Peristiwa pendapat baru Allah ta’ala dalam kasus penetapan Muusaa bin Ja’far tidak bisa disebut sebagai nasakh, karena nasakh itu hanya berkaitan dengan hukum syari’at, sedangkan badaa’ itu – menurut Syi’ah – berlaku pada taqdir.  Jadi, ada hal yang baru yang sebelumnya tidak diketahui yang kemudian membuat Allah menetapkan taqdir baru. Selain itu, redaksi riwayat Ath-Thuusiy di atas menggunakan kata badaa’, bukan nasakh.
Nasakh artinya menghapus, merubah, atau membatalkan dengan menggantinya yang lain. Naskh tidak mengkonsekuensikan adanya ketidaktahuan sebelumnya.

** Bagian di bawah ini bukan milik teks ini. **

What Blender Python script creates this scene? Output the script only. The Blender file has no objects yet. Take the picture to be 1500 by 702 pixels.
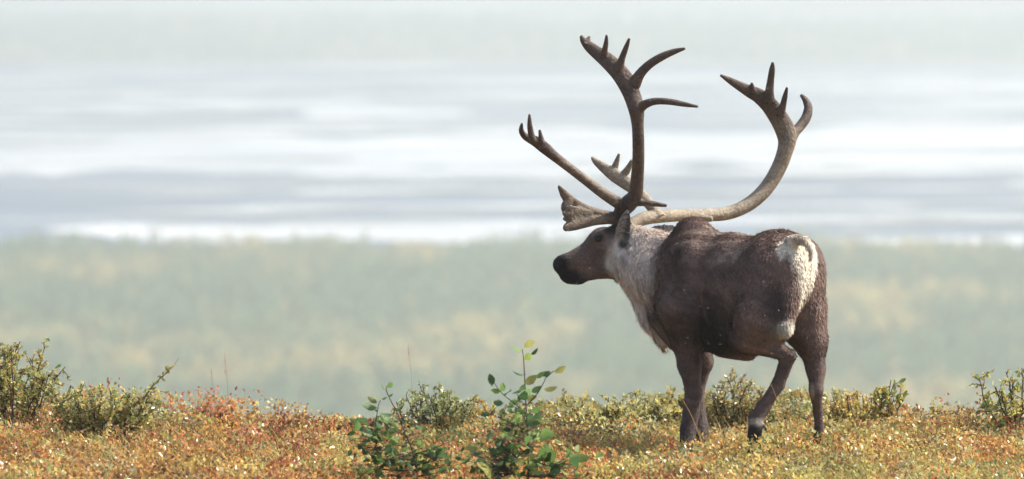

Dua kata ini berbeda maknanya dalam bahasa Arab.
Semoga pengetahuan ini ada manfaatnya.
Wallaahul-musta’aan.
[abul-jauzaa’ – 01052014 – 22:00].




[1]      Sebagian orang Syi’ah mengatakan bahwa Allah ta’ala menggunakan istilah badaa’ untuk diri-Nya, diantaranya melalui firman Allah ta’ala :
وَبَدَأَ خَلْقَ الإنْسَانِ مِنْ طِينٍ
Dan Yang memulai penciptaan manusia dari tanah” [QS. As-Sajdah : 7].
إِنَّهُ يَبْدَأُ الْخَلْقَ ثُمَّ يُعِيدُهُ
Sesungguhnya Allah menciptakan makhluk pada permulaannya kemudian mengulanginya (menghidupkannya) kembali (sesudah berbangkit)” [QS. Yuunus : 4].
Sungguh salah alamat mereka jika mereka memahami bahasa ‘Arab, karena ayat di atas berbicara tentang al-bada’ (البَدء), bukan badaa’ (البداء).